Since his conversion, von Hildebrand’s greatest joy had been to meditate and to write about the new world of Christianity which he had discovered in reading the lives of the saints. Now, in Vienna, plunged into an anti-Nazi political fight which to him was a hairshirt, Dietrich von Hildebrand lived under such pressure that—apart from his courses at the University—he was forced to devote all his time and all his energies to his task as a journalist.

Moreover, after the assassination of Chancellor Dollfuss in July 1934, the new government headed by Schuschnigg adopted a policy of détente with Hitler, and refused to help finance von Hildebrand’s anti-Nazi weekly. Fundraising was added to his list of onerous duties.

To make matters worse, only a few people understood and agreed with his primary purpose of showing the intrinsic incompatibility of Christianity and Nazism. Von Hildebrand was persecuted by the pro-Nazis; he was flouted by the anti-Catholics (who resented the deeply religious tone of his weekly); and he was rejected by the anti-semites who refused to acknowledge that anti-Semitism was, to quote Léon Bloy, a slap in the face of the Holy Virgin by the hands of the Christians.

Dietrich von Hildebrand stood alone.

Moreover, he was warned by the Chief of Police that the Nazi underground planned to assassinate him and he lived constantly under this sword of Damocles. Harassed by financial difficulties, forced to spend much of his time and energy fundraising (a work for which he was the most untalented of men), von Hildebrand knew little respite.

Two brief moments of peace were given him, however. During the months of August 1936 and 1937, a group of German friends (who missed terribly the lectures von Hildebrand used to give them in his house in Munich) invited him to Florence to give them a series of lectures on spirituality; they rented his sister’s villa for that purpose.

What a joy it was for him to put down temporarily the crushing burden he was carrying and, once again, surrounded by friends whom he could trust, breathe the pure, spiritual air of prayer and contemplation.

Transformation in Christ is the fruit of these eighteen lectures given in the city of his birth. Too soon thereafter—when he escaped from the clutches of the Gestapo by taking the very last train leaving Austria for Czechoslovakia before the Nazi takeover—he was forced to live the painful life of a refugee: first in Switzerland, and then in France.

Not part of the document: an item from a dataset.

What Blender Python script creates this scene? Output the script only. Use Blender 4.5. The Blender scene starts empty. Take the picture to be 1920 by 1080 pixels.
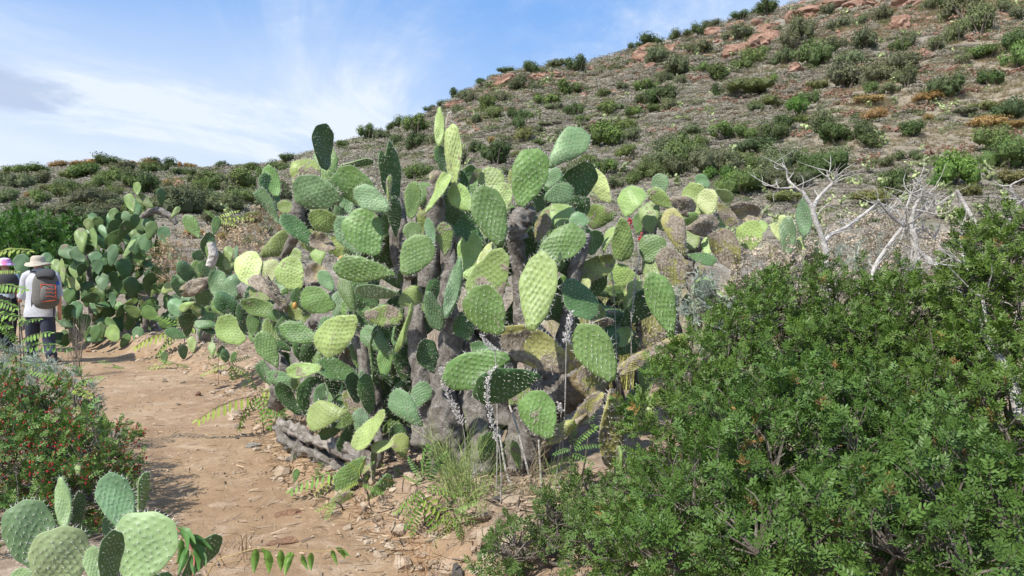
import bpy, math, random
import numpy as np
from mathutils import Vector, Matrix
random.seed(7); RS = np.random.RandomState(11)
SC = bpy.context.scene; COL = SC.collection; R = math.radians

# ------------------------------------------------ camera, sky, sun, exposure
F = 1400.0; CAMZ = 1.6; PIT = math.atan(70.0/F)
cam = bpy.data.objects.new('camera', bpy.data.cameras.new('camera')); COL.objects.link(cam)
cam.location = (0, 0, CAMZ); cam.rotation_euler = (math.pi/2-PIT, 0, 0)
cam.data.lens = F/1920*36; cam.data.sensor_width = 36; cam.data.clip_end = 6000; cam.data.clip_start = .05
SC.camera = cam
SUN_DIR = Vector((-0.52, -0.46, 0.90)).normalized()
EL = math.asin(SUN_DIR.z); AZ = math.atan2(SUN_DIR.x, SUN_DIR.y)
SKY_STRENGTH = 0.10
W = bpy.data.worlds.new('World'); SC.world = W; W.use_nodes = True
def sky_world():
    nt = W.node_tree; N = nt.nodes; L = nt.links
    for n in list(N): N.remove(n)
    out = N.new('ShaderNodeOutputWorld'); bg = N.new('ShaderNodeBackground'); bg.inputs[1].default_value = SKY_STRENGTH
    sky = N.new('ShaderNodeTexSky'); sky.sky_type = 'NISHITA'; sky.sun_disc = False
    sky.sun_elevation = EL; sky.sun_rotation = AZ; sky.dust_density = 1.2; sky.ozone_density = 1.6; sky.air_density = 1.1
    tc = N.new('ShaderNodeTexCoord'); sp = N.new('ShaderNodeSeparateXYZ'); L.new(tc.outputs['Generated'], sp.inputs[0])
    def m(op, a, b=None, c=None, clamp=False):
        n = N.new('ShaderNodeMath'); n.operation = op; n.use_clamp = clamp
        for i, v in enumerate((a, b, c)):
            if v is None: continue
            if isinstance(v, (int, float)): n.inputs[i].default_value = v
            else: L.new(v, n.inputs[i])
        return n.outputs[0]
    zz = m('ADD', m('MAXIMUM', sp.outputs[2], 0.0), 0.16)
    cx = m('DIVIDE', sp.outputs[0], zz); cy = m('DIVIDE', sp.outputs[1], zz)
    def noise(sx, sy, ox, oy, scale, det, rough, dist=0.0):
        cb = N.new('ShaderNodeCombineXYZ')
        L.new(m('MULTIPLY_ADD', cx, sx, ox), cb.inputs[0]); L.new(m('MULTIPLY_ADD', cy, sy, oy), cb.inputs[1])
        n = N.new('ShaderNodeTexNoise'); n.inputs['Scale'].default_value = scale; n.inputs['Detail'].default_value = det
        n.inputs['Roughness'].default_value = rough; n.inputs['Distortion'].default_value = dist
        L.new(cb.outputs[0], n.inputs['Vector']); return n.outputs[0]
    def rng(v, a, b):
        n = N.new('ShaderNodeMapRange'); n.interpolation_type = 'SMOOTHSTEP'; n.inputs[1].default_value = a; n.inputs[2].default_value = b
        L.new(v, n.inputs[0]); return n.outputs[0]
    thin = rng(noise(.55, .3, 3.1, 1.7, 1.3, 9, .62, .9), .38, .64)
    veil = rng(noise(.4, .3, 7.3, 4.2, .8, 6, .55, .4), .34, .66)
    low = rng(m('MULTIPLY', sp.outputs[2], -1.0), -.36, -.15)
    left = rng(m('MULTIPLY', m('DIVIDE', sp.outputs[0], m('MAXIMUM', sp.outputs[1], .2)), -1.0), -.25, .40)
    fine = rng(noise(1.7, .8, 5.1, 2.2, 1.1, 10, .68, 1.6), .38, .72)
    streak = m('MULTIPLY', thin, m('MULTIPLY_ADD', fine, .55, .40))
    bank = m('MULTIPLY', m('MULTIPLY', low, m('MULTIPLY_ADD', left, .98, .16)), m('MULTIPLY_ADD', veil, .45, .55))
    fac = m('ADD', m('MULTIPLY', streak, .95), m('MAXIMUM', bank, m('MULTIPLY', veil, .16)), None, True)
    blue = N.new('ShaderNodeMix'); blue.data_type = 'RGBA'; blue.inputs[0].default_value = .62
    L.new(sky.outputs[0], blue.inputs[6]); blue.inputs[7].default_value = (1.75, 3.75, 7.9, 1)
    hs = N.new('ShaderNodeHueSaturation'); hs.inputs['Saturation'].default_value = 1.05; hs.inputs['Value'].default_value = 1.12
    L.new(blue.outputs[2], hs.inputs['Color'])
    mx = N.new('ShaderNodeMix'); mx.data_type = 'RGBA'; L.new(m('MINIMUM', fac, .92), mx.inputs[0])
    L.new(hs.outputs[0], mx.inputs[6]); mx.inputs[7].default_value = (6.9, 7.5, 8.3, 1)
    # a few grey-blue cloud bodies low on the left
    bx = m('DIVIDE', m('ADD', cx, 1.66), .20); by = m('DIVIDE', m('ADD', cy, -2.42), .36)
    tl = m('ADD', bx, m('MULTIPLY', by, -.35)); rr = m('SQRT', m('ADD', m('MULTIPLY', tl, tl), m('MULTIPLY', by, by)))
    body = rng(m('ADD', m('MULTIPLY', rr, -1.0), m('MULTIPLY', noise(2.2, 2.2, 2.6, 9.9, 1.6, 8, .62, .5), 2.2)), .0, .75)
    mx2 = N.new('ShaderNodeMix'); mx2.data_type = 'RGBA'; L.new(m('MULTIPLY', body, .8), mx2.inputs[0])
    L.new(mx.outputs[2], mx2.inputs[6]); mx2.inputs[7].default_value = (3.9, 4.8, 6.5, 1)
    L.new(mx2.outputs[2], bg.inputs[0]); L.new(bg.outputs[0], out.inputs[0])
sky_world()
sun = bpy.data.objects.new('sun', bpy.data.lights.new('sun', 'SUN')); COL.objects.link(sun)
sun.data.energy = 5.0; sun.data.angle = R(.55); sun.data.color = (1, .955, .88)
sun.rotation_euler = (-SUN_DIR).to_track_quat('-Z', 'Y').to_euler()
vs = SC.view_settings; vs.view_transform = 'Standard'; vs.look = 'None'; vs.gamma = 1; vs.use_curve_mapping = False; vs.exposure = 0.35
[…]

In the midst of this turmoil, he decided to publish his eighteen lectures from Florence, and confided them to Benziger Publishers in Switzerland. At that time von Hildebrand’s works were forbidden both in Germany and Austria (possession of any of his writings could send a person to a concentration camp). Therefore, Benziger Publishers insisted that Transformation in Christ be printed under a pseudonym: Peter Ott. The book was an immediate success. It was only after the war, when the nightmare of Nazism was over, that a second edition of Transformation in Christ appeared, published under von Hildebrand’s own name.

From reading it, no one could ever guess that this great book on spirituality was written under such dramatic circumstances.